EXERCISE REQUIREMENTS
Set down each line of the data below exactly as it stands, dropping the pictures.

MATERIAL PROVIDED
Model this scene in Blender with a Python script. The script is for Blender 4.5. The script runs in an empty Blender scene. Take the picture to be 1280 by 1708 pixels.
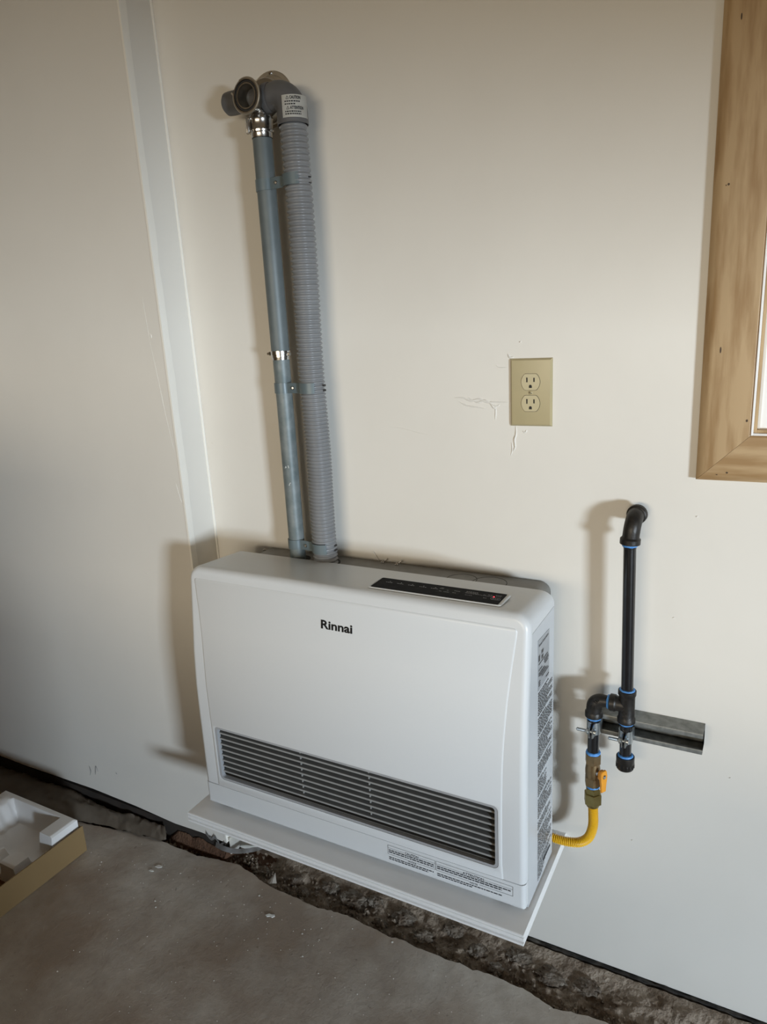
import bpy, bmesh, math, random
from mathutils import Vector, Matrix, noise
C = bpy.context.scene
PI = math.pi
random.seed(7)

# ------------------------------------------------------------------ camera
cam_d = bpy.data.cameras.new('camera'); cam = bpy.data.objects.new('camera', cam_d)
C.collection.objects.link(cam); C.camera = cam
cam_d.sensor_fit = 'VERTICAL'; cam_d.sensor_height = 36.0
cam_d.lens = 1188.574 / 1708 * 36.0
cam_d.clip_start = 0.02
r = Vector((0.878366509, 0.475202853, -0.05152207)); u = Vector((-0.075924374, 0.245129357, 0.966512849)); f = Vector((-0.471919235, 0.845040737, -0.251392897))
M = Matrix(((r.x, u.x, -f.x), (r.y, u.y, -f.y), (r.z, u.z, -f.z))).to_4x4()
M.translation = Vector((0.431258, -1.278964, 1.347943))
cam.matrix_world = M

# ------------------------------------------------------------------ world, lights, exposure
W = bpy.data.worlds.new('sky'); C.world = W; W.use_nodes = True
nt = W.node_tree; bg = nt.nodes['Background']
tc = nt.nodes.new('ShaderNodeTexCoord'); sep = nt.nodes.new('ShaderNodeSeparateXYZ')
rp = nt.nodes.new('ShaderNodeValToRGB')
rp.color_ramp.elements[0].position = 0.48; rp.color_ramp.elements[0].color = (.30, .26, .20, 1)
rp.color_ramp.elements[1].position = 0.52; rp.color_ramp.elements[1].color = (.82, .90, 1.0, 1)
mp = nt.nodes.new('ShaderNodeMapRange'); mp.inputs[1].default_value = -1; mp.inputs[2].default_value = 1
nt.links.new(tc.outputs['Generated'], sep.inputs[0]); nt.links.new(sep.outputs[2], mp.inputs[0])
nt.links.new(mp.outputs[0], rp.inputs[0]); nt.links.new(rp.outputs[0], bg.inputs[0])
bg.inputs[1].default_value = 0.5

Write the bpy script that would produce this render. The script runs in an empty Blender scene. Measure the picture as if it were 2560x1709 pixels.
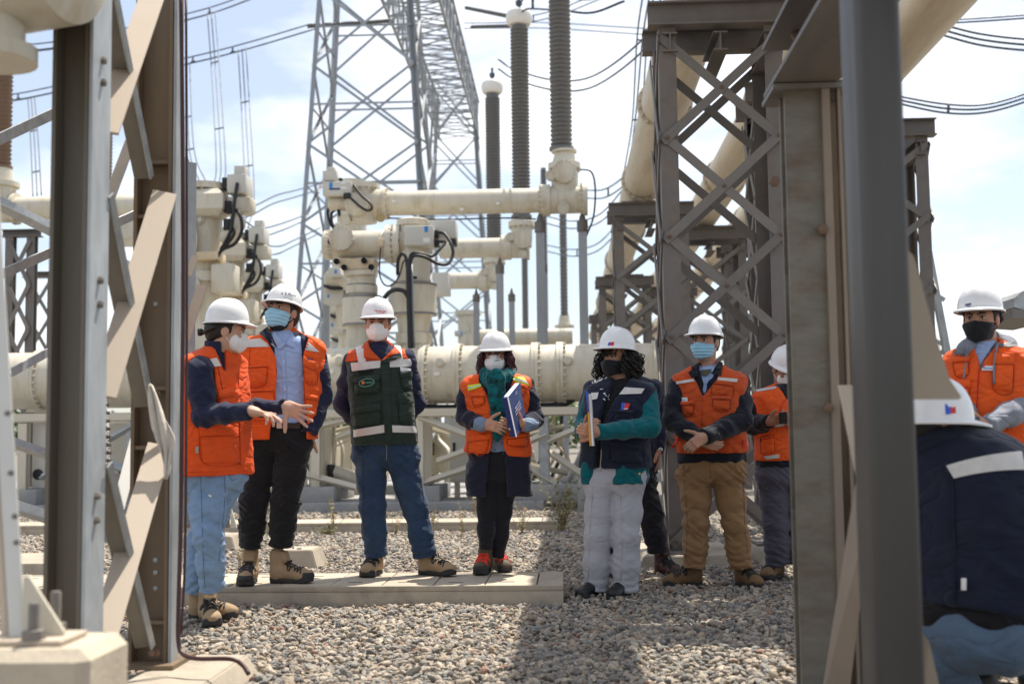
import bpy, bmesh, math, random
import numpy as np
from mathutils import Vector, Matrix
R = math.radians
rnd = random.Random(7)
scene = bpy.context.scene
COL = scene.collection

# ------------------------------------------------------------------ camera, sky, sun
FPX, CX, CY, CAMH = 3000.0, 1280.0, 854.5, 1.05      # focal length and centre on a 2560 x 1709 frame
cam_d = bpy.data.cameras.new('camera'); cam = bpy.data.objects.new('camera', cam_d); COL.objects.link(cam)
cam_d.sensor_width = 36.0; cam_d.lens = FPX / 2560 * 36
cam_d.clip_start = 0.05; cam_d.clip_end = 3000
CAM_M = Matrix.Rotation(R(2.6), 3, 'Z') @ Matrix.Rotation(R(90 + 4.5), 3, 'X') @ Matrix.Rotation(-0.012, 3, 'Z')
cam.matrix_world = Matrix.Translation((0, 0, CAMH)) @ CAM_M.to_4x4()
cam_d.dof.use_dof = True; cam_d.dof.focus_distance = 8.0; cam_d.dof.aperture_fstop = 2.2
scene.camera = cam
scene.view_settings.view_transform = 'Standard'; scene.view_settings.look = 'None'
scene.view_settings.exposure = 0.72; scene.view_settings.gamma = 1
scene.cycles.use_denoising = True
scene.cycles.max_bounces = 6; scene.cycles.diffuse_bounces = 4; scene.cycles.glossy_bounces = 3
scene.cycles.transmission_bounces = 2; scene.cycles.transparent_max_bounces = 6

SUN_EL, SUN_AZ = R(66), R(33)        # azimuth measured from +Y towards +X
world = bpy.data.worlds.new('World'); scene.world = world; world.use_nodes = True
nt = world.node_tree; nt.nodes.clear()
def _n(t, **kw):
    n = nt.nodes.new(t)
    for k, v in kw.items(): setattr(n, k, v)
    return n
sky = _n('ShaderNodeTexSky', sky_type='NISHITA', sun_disc=False, sun_elevation=SUN_EL, sun_rotation=SUN_AZ,
         altitude=300, air_density=1.0, dust_density=1.6, ozone_density=1.2)
tc = _n('ShaderNodeTexCoord'); mp = _n('ShaderNodeMapping'); mp.inputs['Scale'].default_value = (1.0, 1.0, 2.6)
nz = _n('ShaderNodeTexNoise'); nz.inputs['Scale'].default_value = 2.3; nz.inputs['Detail'].default_value = 7; nz.inputs['Roughness'].default_value = 0.56
cr = _n('ShaderNodeValToRGB'); cr.color_ramp.elements[0].position = 0.49; cr.color_ramp.elements[1].position = 0.67
cmix = _n('ShaderNodeMixRGB'); cmix.inputs[2].default_value = (9.5, 9.55, 9.6, 1)
mul = _n('ShaderNodeMath', operation='MULTIPLY_ADD'); mul.inputs[1].default_value = 0.72; mul.inputs[2].default_value = 0.22
bg = _n('ShaderNodeBackground'); bg.inputs['Strength'].default_value = 0.1
out = _n('ShaderNodeOutputWorld')
L = nt.links.new
L(tc.outputs['Generated'], mp.inputs['Vector']); L(mp.outputs[0], nz.inputs['Vector']); L(nz.outputs[0], cr.inputs[0])
L(cr.outputs[0], mul.inputs[0]); L(mul.outputs[0], cmix.inputs[0]); L(sky.outputs[0], cmix.inputs[1])
L(cmix.outputs[0], bg.inputs[0]); L(bg.outputs[0], out.inputs[0])

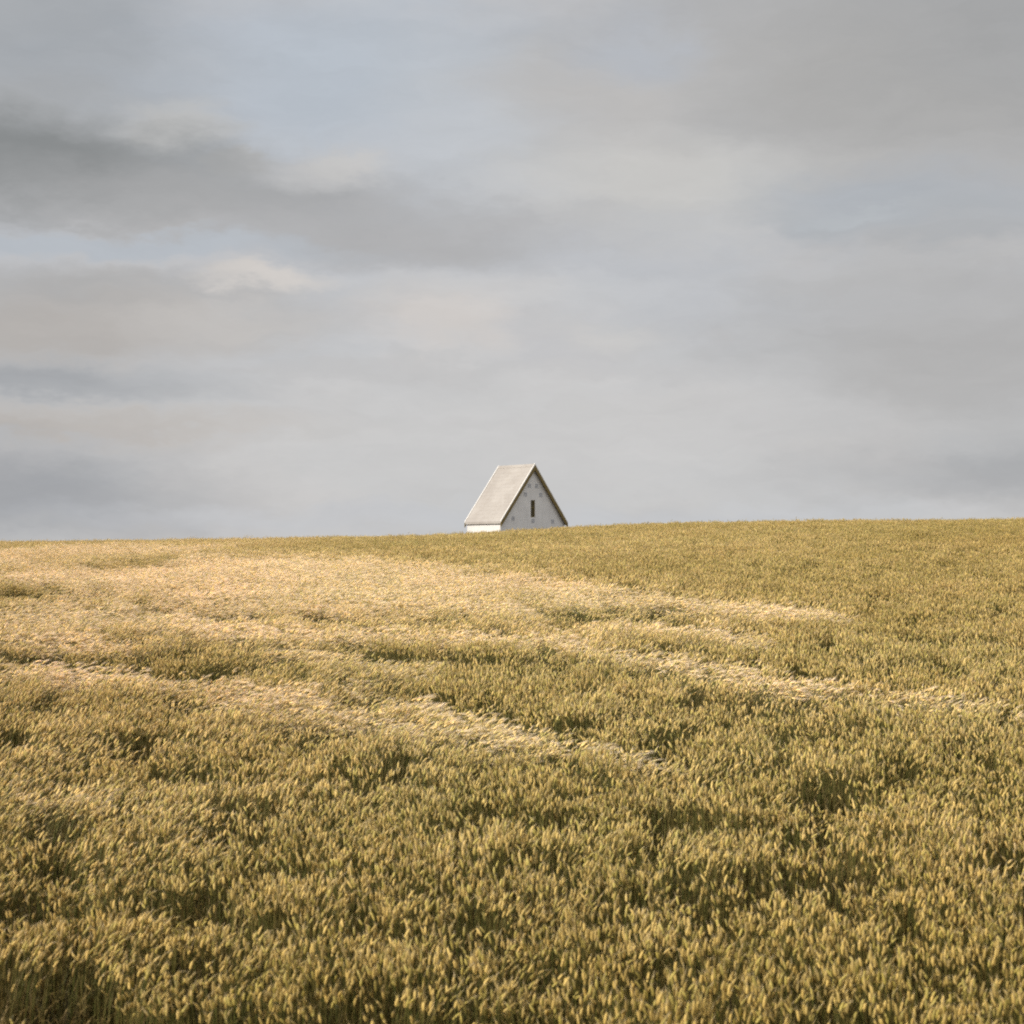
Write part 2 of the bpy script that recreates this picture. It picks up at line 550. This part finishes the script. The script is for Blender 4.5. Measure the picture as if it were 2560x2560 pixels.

REPLY
Model this scene in Blender with a Python script. The script is for Blender 4.5. The script runs in an empty Blender scene. Take the picture to be 1280 by 1708 pixels.
import bpy, bmesh, math, random
from mathutils import Vector, Matrix, noise
C = bpy.context.scene
PI = math.pi
random.seed(7)

# ------------------------------------------------------------------ camera
cam_d = bpy.data.cameras.new('camera'); cam = bpy.data.objects.new('camera', cam_d)
C.collection.objects.link(cam); C.camera = cam
cam_d.sensor_fit = 'VERTICAL'; cam_d.sensor_height = 36.0
cam_d.lens = 1188.574 / 1708 * 36.0
cam_d.clip_start = 0.02
r = Vector((0.878366509, 0.475202853, -0.05152207)); u = Vector((-0.075924374, 0.245129357, 0.966512849)); f = Vector((-0.471919235, 0.845040737, -0.251392897))
M = Matrix(((r.x, u.x, -f.x), (r.y, u.y, -f.y), (r.z, u.z, -f.z))).to_4x4()
M.translation = Vector((0.431258, -1.278964, 1.347943))
cam.matrix_world = M

# ------------------------------------------------------------------ world, lights, exposure
W = bpy.data.worlds.new('sky'); C.world = W; W.use_nodes = True
nt = W.node_tree; bg = nt.nodes['Background']
tc = nt.nodes.new('ShaderNodeTexCoord'); sep = nt.nodes.new('ShaderNodeSeparateXYZ')
rp = nt.nodes.new('ShaderNodeValToRGB')
rp.color_ramp.elements[0].position = 0.48; rp.color_ramp.elements[0].color = (.30, .26, .20, 1)
rp.color_ramp.elements[1].position = 0.52; rp.color_ramp.elements[1].color = (.82, .90, 1.0, 1)
mp = nt.nodes.new('ShaderNodeMapRange'); mp.inputs[1].default_value = -1; mp.inputs[2].default_value = 1
nt.links.new(tc.outputs['Generated'], sep.inputs[0]); nt.links.new(sep.outputs[2], mp.inputs[0])
nt.links.new(mp.outputs[0], rp.inputs[0]); nt.links.new(rp.outputs[0], bg.inputs[0])
bg.inputs[1].default_value = 0.5

Write the bpy script that would produce this render. The script runs in an empty Blender scene. Measure the picture as if it were 2560x1709 pixels.
import bpy, bmesh, math, random
import numpy as np
from mathutils import Vector, Matrix
R = math.radians
rnd = random.Random(7)
scene = bpy.context.scene
COL = scene.collection

# ------------------------------------------------------------------ camera, sky, sun
FPX, CX, CY, CAMH = 3000.0, 1280.0, 854.5, 1.05      # focal length and centre on a 2560 x 1709 frame
cam_d = bpy.data.cameras.new('camera'); cam = bpy.data.objects.new('camera', cam_d); COL.objects.link(cam)
cam_d.sensor_width = 36.0; cam_d.lens = FPX / 2560 * 36
cam_d.clip_start = 0.05; cam_d.clip_end = 3000
CAM_M = Matrix.Rotation(R(2.6), 3, 'Z') @ Matrix.Rotation(R(90 + 4.5), 3, 'X') @ Matrix.Rotation(-0.012, 3, 'Z')
cam.matrix_world = Matrix.Translation((0, 0, CAMH)) @ CAM_M.to_4x4()
cam_d.dof.use_dof = True; cam_d.dof.focus_distance = 8.0; cam_d.dof.aperture_fstop = 2.2
scene.camera = cam
scene.view_settings.view_transform = 'Standard'; scene.view_settings.look = 'None'
scene.view_settings.exposure = 0.72; scene.view_settings.gamma = 1
scene.cycles.use_denoising = True
scene.cycles.max_bounces = 6; scene.cycles.diffuse_bounces = 4; scene.cycles.glossy_bounces = 3
scene.cycles.transmission_bounces = 2; scene.cycles.transparent_max_bounces = 6

SUN_EL, SUN_AZ = R(66), R(33)        # azimuth measured from +Y towards +X
world = bpy.data.worlds.new('World'); scene.world = world; world.use_nodes = True
nt = world.node_tree; nt.nodes.clear()
def _n(t, **kw):
    n = nt.nodes.new(t)
    for k, v in kw.items(): setattr(n, k, v)
    return n
sky = _n('ShaderNodeTexSky', sky_type='NISHITA', sun_disc=False, sun_elevation=SUN_EL, sun_rotation=SUN_AZ,
         altitude=300, air_density=1.0, dust_density=1.6, ozone_density=1.2)
tc = _n('ShaderNodeTexCoord'); mp = _n('ShaderNodeMapping'); mp.inputs['Scale'].default_value = (1.0, 1.0, 2.6)
nz = _n('ShaderNodeTexNoise'); nz.inputs['Scale'].default_value = 2.3; nz.inputs['Detail'].default_value = 7; nz.inputs['Roughness'].default_value = 0.56
cr = _n('ShaderNodeValToRGB'); cr.color_ramp.elements[0].position = 0.49; cr.color_ramp.elements[1].position = 0.67
cmix = _n('ShaderNodeMixRGB'); cmix.inputs[2].default_value = (9.5, 9.55, 9.6, 1)
mul = _n('ShaderNodeMath', operation='MULTIPLY_ADD'); mul.inputs[1].default_value = 0.72; mul.inputs[2].default_value = 0.22
bg = _n('ShaderNodeBackground'); bg.inputs['Strength'].default_value = 0.1
out = _n('ShaderNodeOutputWorld')
L = nt.links.new
L(tc.outputs['Generated'], mp.inputs['Vector']); L(mp.outputs[0], nz.inputs['Vector']); L(nz.outputs[0], cr.inputs[0])
L(cr.outputs[0], mul.inputs[0]); L(mul.outputs[0], cmix.inputs[0]); L(sky.outputs[0], cmix.inputs[1])
L(cmix.outputs[0], bg.inputs[0]); L(bg.outputs[0], out.inputs[0])

Write part 2 of the bpy script that recreates this picture. It picks up at line 550. This part finishes the script. The script is for Blender 4.5. Measure the picture as if it were 2560x2560 pixels.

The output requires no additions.